Parece que me acerco al fuego intempestivamente, por curiosidad primero, después por lujuria espontanea; me seducen las texturas visuales, las temperaturas y la variedad de colores en este espectro.
Parece que se me acaban las excusas al momento de querer tocarle, lo que me enamora es la conquista del fuego, la combustión misma es parte del proceso, no el fin en si mismo.
Me gusta hablarle, saberme causa de sus azules, verle agonizante y soplar en el momento previo de su muerte para regalarle vida de nuevo, contemplar pasivamente e imaginar el siguiente paso.
Sentir la llama cerca y temerle, estar a punto de quemarme la piel sin precaución y después lamer el dedo para sanar.
La emoción esta en el juego, en la persecución de las hogueras, al final del día todos somos fueguitos (Galeano tiene razón) y yo lo único que quiero es combustión inagotable, azules eternos y blancos brillantes.

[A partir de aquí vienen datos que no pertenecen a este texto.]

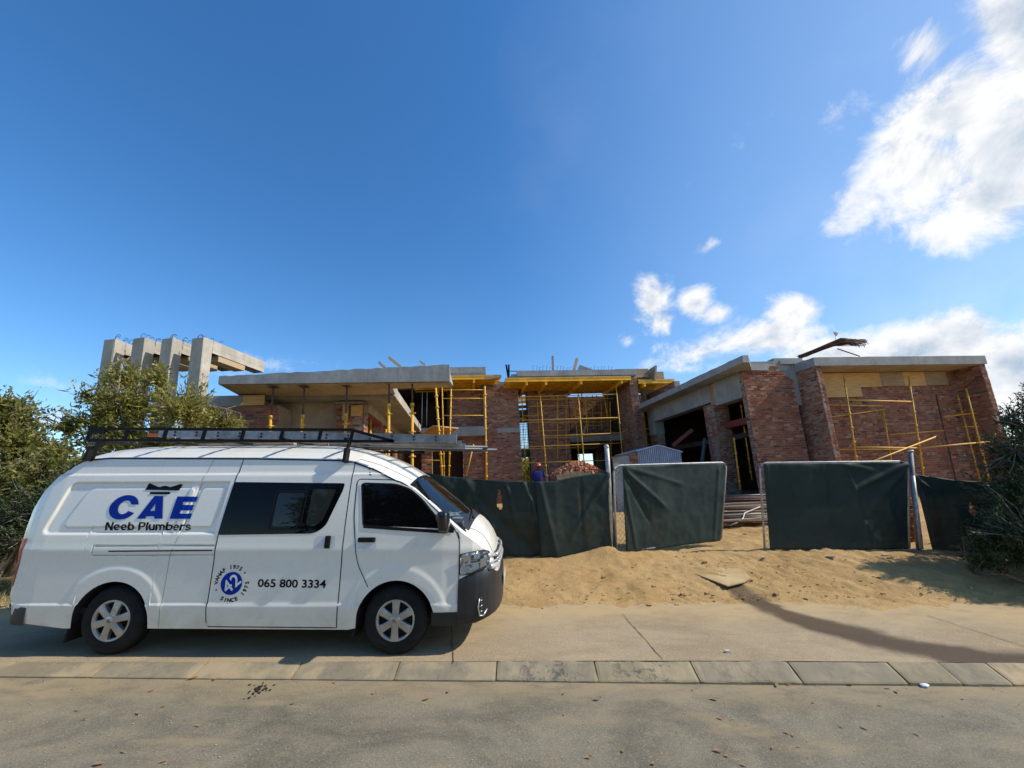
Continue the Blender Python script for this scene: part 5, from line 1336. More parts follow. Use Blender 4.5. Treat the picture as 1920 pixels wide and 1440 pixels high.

Tiendo humanamente a acercarme a las brazas ardientes, esas que llevan el fuego contenido y dispuesto en roca compacta de potencia roja, negra y “pura”, me cautiva la promesa de todos los amarillos abarcantes, sin embargo, a pesar de ello (y sin afán de justificar mis chispas frugales al aire), tengo del todo claro el más bello alimento de mi calor más puro, la que siempre enciende pero nunca se consume.